For toddlers, pre-school can be one of the most harrowing times of their young lives – or it can be a time of wonder and excitement as they gain new friends and find joy in their new surroundings. How your child adapts to pre-school, can be determined by their introduction to this brand-new environment.

Unsure of what to do? These tips will help you transition your child from home to pre-school in the most seamless and joyful way possible.  

Be mentally prepared

Before preparing your child for the transition, you must first prepare yourself. If you’re feeling nervous, anxious or uncertain about pre-school, your child can pick up on your non-verbal cues – and this will translate directly into how they feel about what’s coming up next.

Display confidence, positivity and happiness when talking about school with your child. Let them know that this is a place of joy, fun and discovery. Plus, they’ll get to play with new friends! Stay positive and upbeat, and your kid will sense your positive vibes and may even look forward to starting school.

Avoid making other “big changes”

During this transitional period, avoid introducing any other significant changes to your child’s life. This includes both positive changes (such as getting a pet) and possibly distressing ones (like making your child sleep in their own bed).

Apart from reducing all other stresses from your child’s life, you’re also avoiding introducing any reasons your child may have for wanting to stay home – such as to play with their new dog. This period should start at least a few months before your child starts pre-school, and should extend until they’re well and fully integrated at school.

Communicate with the teacher

If your child has separation anxiety or any other issues integrating into pre-school, it’s a good idea to talk to your child’s teacher about it.

Bear in mind that at good pre-schools, teachers are well-qualified and experienced early childhood educators who are equipped with the skills needed to help children through these issues – what they’ll need is your assistance and an open channel of communication, so they can work with you to resolve these issues and give your child a fantastic schooling experience.

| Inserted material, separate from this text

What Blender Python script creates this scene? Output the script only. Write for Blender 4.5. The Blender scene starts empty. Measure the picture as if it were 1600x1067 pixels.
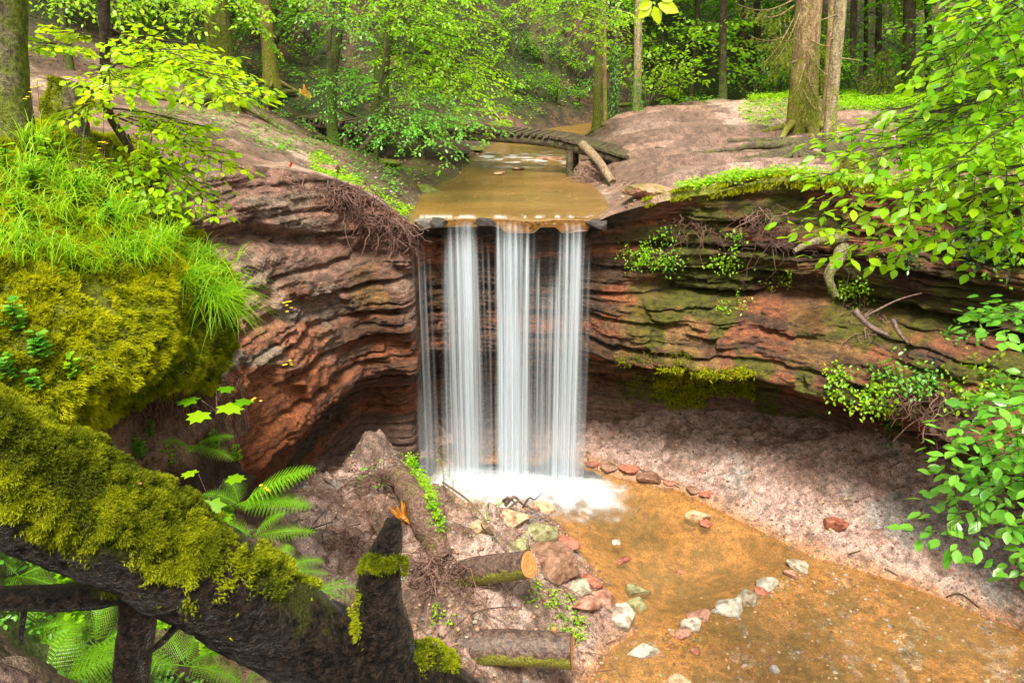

Encourage your child to make friends

Once your child has a few good friends at school, they’ll begin looking forward to schooldays. But while naturally social children will have no trouble making friends, introverted children may need a little nudge and encouragement.

You can play a part in this process by encouraging your child to talk to their classmates. To play an even more proactive role in your child’s social development, you could set up play sessions with the children whom your child is closer with. This could also be an innovative way of expanding your own social circle and getting to know other parents with young children!

Choose a pre-school with a curriculum that nurtures trust

Perhaps the most important step you can take to ensuring your child is well-adjusted to pre-school life, is getting to know their pre-school’s curriculum before signing up. By selecting a pre-school with a curriculum that’s designed to nurture trust and relationship-building, you’re starting your child off with one of the biggest advantages they can have in their young lives.

At My First Skool, we incorporate a relationships-based curriculum (RBC) for children aged 0 to 3 years. The biggest difference between an RBC  and “regular” curriculum is that we focus on nurturing strong and trusting relationships between children and teachers, as well as with their fellow classmates. This modern, empowering style of education builds children’s trust and confidence – enabling them to learn better, while developing good social skills.

Here’s how it works.

My First Skool’s relationships-based approach to teaching categorises your child’s development into three key areas:

  • Thinking and Communicating Self: Activities that promote curiosity and problem-solving senses in children, encouraging little ones to be confident in expressing themselves
  • Psychosocial Self: Lessons that nurture a sense of emotional resiliency and trust between children and teachers, as well as among themselves
  • Physical Self: Developing physically competent children who have good coordination and psychomotor abilities

Our relationships-based approach is built on the strong and nurturing relationship between a teacher and a child.

Research has shown that when a child feels both secure and engaged, a deeper level of learning begins. This is why our relationships-based curriculum works in nurturing happy, confident and resilient children who exude an “I can do it!” mentality – children who have not only adjusted to life in pre-school, but who excel in these early years.

Children with an “I can do it!” attitude are confident, capable and resilient. They are also creative problem solvers – especially as they are more willing to try new things, and tend to find fulfilment in trying until they succeed.

In a nutshell

Preparing your child for pre-school is a big deal, but the good news is that it isn’t that difficult to do – once you’ve done your homework. Be sure to start preparations at least a few months in advance, so both you and your child can transition to this exciting next phase of life smoothly – and with as few tantrums, screams and tears as possible!